*Exercise details*:
From the listing below, copy only the lines from the line that contains "Keep writing the" to the line that contains "mb = MB(); mb.box(.14, .19, .17, .40, .40, .47);", counting those two lines as part of the copy.

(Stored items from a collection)
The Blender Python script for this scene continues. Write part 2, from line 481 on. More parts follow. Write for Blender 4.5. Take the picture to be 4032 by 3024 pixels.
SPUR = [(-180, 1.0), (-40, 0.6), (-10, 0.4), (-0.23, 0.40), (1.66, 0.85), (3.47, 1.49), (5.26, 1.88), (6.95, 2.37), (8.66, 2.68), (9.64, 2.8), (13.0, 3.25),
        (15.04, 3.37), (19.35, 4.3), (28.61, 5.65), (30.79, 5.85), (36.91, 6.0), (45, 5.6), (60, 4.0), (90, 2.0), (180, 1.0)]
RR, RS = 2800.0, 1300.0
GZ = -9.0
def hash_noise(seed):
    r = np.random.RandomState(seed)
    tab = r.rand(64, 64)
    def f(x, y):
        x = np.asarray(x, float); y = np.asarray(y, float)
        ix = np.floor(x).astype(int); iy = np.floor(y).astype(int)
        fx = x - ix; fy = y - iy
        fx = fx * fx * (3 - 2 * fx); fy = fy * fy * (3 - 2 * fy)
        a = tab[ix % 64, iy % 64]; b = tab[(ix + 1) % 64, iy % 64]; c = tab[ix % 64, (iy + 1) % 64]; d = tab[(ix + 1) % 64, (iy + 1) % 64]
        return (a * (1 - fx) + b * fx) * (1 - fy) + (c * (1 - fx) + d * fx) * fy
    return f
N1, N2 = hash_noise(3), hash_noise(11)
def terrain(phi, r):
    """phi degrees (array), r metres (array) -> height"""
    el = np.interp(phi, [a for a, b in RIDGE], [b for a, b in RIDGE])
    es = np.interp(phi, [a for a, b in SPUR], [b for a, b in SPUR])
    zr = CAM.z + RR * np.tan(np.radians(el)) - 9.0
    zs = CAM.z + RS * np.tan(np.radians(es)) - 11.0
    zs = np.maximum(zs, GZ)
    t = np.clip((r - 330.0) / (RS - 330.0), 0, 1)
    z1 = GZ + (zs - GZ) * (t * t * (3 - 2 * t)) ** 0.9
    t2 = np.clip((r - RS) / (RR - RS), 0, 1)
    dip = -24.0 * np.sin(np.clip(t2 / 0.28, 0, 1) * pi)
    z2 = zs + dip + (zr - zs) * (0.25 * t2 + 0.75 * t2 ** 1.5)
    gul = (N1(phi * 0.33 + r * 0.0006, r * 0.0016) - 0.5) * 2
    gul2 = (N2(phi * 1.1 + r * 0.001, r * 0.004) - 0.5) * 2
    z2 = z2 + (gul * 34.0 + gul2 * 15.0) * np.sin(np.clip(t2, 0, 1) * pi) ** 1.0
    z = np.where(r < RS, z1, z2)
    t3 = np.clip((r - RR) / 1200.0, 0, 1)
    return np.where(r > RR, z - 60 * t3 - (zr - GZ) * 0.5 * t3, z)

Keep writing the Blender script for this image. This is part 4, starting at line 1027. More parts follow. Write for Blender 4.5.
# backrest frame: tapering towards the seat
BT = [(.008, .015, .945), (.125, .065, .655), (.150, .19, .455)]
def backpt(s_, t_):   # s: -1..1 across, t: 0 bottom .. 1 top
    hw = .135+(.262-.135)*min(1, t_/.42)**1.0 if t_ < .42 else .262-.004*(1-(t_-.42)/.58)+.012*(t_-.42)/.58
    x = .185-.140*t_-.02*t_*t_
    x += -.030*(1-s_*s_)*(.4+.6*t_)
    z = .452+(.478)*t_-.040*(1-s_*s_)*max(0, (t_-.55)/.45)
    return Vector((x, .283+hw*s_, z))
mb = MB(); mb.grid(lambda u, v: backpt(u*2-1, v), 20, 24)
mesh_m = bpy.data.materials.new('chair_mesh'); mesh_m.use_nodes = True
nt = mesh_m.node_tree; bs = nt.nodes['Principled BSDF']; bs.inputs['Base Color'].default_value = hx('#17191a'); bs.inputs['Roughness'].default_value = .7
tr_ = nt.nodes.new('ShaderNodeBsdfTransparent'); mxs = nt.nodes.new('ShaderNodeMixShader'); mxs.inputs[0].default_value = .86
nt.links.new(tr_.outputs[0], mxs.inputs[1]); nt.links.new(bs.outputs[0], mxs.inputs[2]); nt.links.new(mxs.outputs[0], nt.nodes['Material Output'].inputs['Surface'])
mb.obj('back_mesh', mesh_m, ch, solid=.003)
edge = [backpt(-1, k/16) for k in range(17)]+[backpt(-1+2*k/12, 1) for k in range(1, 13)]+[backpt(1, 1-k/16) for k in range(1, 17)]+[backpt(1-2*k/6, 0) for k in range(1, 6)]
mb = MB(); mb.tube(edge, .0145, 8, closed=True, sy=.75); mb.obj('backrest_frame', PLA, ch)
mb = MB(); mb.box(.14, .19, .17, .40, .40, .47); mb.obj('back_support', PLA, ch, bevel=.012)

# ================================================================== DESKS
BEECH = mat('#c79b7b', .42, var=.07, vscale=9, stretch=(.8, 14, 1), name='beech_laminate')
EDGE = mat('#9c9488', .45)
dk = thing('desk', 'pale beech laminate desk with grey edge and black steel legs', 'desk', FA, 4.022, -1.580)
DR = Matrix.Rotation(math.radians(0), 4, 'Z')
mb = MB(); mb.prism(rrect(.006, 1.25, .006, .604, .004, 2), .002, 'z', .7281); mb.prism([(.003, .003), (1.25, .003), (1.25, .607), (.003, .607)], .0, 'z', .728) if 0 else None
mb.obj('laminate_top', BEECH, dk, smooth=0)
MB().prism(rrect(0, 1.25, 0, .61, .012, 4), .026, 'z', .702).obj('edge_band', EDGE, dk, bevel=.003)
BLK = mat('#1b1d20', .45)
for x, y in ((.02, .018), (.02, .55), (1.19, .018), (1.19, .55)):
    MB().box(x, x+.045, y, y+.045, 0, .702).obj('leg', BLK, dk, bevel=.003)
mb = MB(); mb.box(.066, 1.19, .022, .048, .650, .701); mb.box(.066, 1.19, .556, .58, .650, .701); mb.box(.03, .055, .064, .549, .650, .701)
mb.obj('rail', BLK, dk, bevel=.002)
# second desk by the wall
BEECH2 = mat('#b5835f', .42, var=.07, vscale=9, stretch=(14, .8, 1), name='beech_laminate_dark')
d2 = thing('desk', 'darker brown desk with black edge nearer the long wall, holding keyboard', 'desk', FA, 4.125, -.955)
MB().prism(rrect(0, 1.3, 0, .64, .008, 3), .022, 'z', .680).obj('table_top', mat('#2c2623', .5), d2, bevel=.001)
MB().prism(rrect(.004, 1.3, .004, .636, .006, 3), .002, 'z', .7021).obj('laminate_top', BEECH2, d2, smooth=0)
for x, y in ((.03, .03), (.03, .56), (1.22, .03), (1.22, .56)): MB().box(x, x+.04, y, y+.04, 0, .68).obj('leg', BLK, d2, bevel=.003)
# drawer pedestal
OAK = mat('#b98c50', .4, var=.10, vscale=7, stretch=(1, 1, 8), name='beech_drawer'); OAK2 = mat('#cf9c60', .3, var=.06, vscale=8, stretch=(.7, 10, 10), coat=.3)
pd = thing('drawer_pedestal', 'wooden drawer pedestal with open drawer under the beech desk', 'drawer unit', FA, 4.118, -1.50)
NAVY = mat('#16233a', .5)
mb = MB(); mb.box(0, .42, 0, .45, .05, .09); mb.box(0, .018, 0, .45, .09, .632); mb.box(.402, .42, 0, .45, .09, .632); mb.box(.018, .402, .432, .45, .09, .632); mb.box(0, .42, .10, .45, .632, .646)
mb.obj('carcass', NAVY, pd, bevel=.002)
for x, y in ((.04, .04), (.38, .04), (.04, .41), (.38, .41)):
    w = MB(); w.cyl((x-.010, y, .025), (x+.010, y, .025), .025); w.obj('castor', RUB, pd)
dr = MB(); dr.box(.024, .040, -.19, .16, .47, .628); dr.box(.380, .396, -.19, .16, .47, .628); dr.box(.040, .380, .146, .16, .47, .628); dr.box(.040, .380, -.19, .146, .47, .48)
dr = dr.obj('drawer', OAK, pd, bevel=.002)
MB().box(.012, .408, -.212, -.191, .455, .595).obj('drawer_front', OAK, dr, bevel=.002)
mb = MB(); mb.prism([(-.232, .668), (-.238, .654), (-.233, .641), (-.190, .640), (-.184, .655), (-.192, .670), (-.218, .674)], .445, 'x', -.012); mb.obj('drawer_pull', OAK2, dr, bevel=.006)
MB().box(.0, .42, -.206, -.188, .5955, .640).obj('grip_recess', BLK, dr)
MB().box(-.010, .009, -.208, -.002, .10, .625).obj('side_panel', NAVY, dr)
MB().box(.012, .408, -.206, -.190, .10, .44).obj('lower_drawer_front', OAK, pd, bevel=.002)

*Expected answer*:
Keep writing the Blender script for this image. This is part 4, starting at line 1027. More parts follow. Write for Blender 4.5.
# backrest frame: tapering towards the seat
BT = [(.008, .015, .945), (.125, .065, .655), (.150, .19, .455)]
def backpt(s_, t_):   # s: -1..1 across, t: 0 bottom .. 1 top
    hw = .135+(.262-.135)*min(1, t_/.42)**1.0 if t_ < .42 else .262-.004*(1-(t_-.42)/.58)+.012*(t_-.42)/.58
    x = .185-.140*t_-.02*t_*t_
    x += -.030*(1-s_*s_)*(.4+.6*t_)
    z = .452+(.478)*t_-.040*(1-s_*s_)*max(0, (t_-.55)/.45)
    return Vector((x, .283+hw*s_, z))
mb = MB(); mb.grid(lambda u, v: backpt(u*2-1, v), 20, 24)
mesh_m = bpy.data.materials.new('chair_mesh'); mesh_m.use_nodes = True
nt = mesh_m.node_tree; bs = nt.nodes['Principled BSDF']; bs.inputs['Base Color'].default_value = hx('#17191a'); bs.inputs['Roughness'].default_value = .7
tr_ = nt.nodes.new('ShaderNodeBsdfTransparent'); mxs = nt.nodes.new('ShaderNodeMixShader'); mxs.inputs[0].default_value = .86
nt.links.new(tr_.outputs[0], mxs.inputs[1]); nt.links.new(bs.outputs[0], mxs.inputs[2]); nt.links.new(mxs.outputs[0], nt.nodes['Material Output'].inputs['Surface'])
mb.obj('back_mesh', mesh_m, ch, solid=.003)
edge = [backpt(-1, k/16) for k in range(17)]+[backpt(-1+2*k/12, 1) for k in range(1, 13)]+[backpt(1, 1-k/16) for k in range(1, 17)]+[backpt(1-2*k/6, 0) for k in range(1, 6)]
mb = MB(); mb.tube(edge, .0145, 8, closed=True, sy=.75); mb.obj('backrest_frame', PLA, ch)
mb = MB(); mb.box(.14, .19, .17, .40, .40, .47); mb.obj('back_support', PLA, ch, bevel=.012)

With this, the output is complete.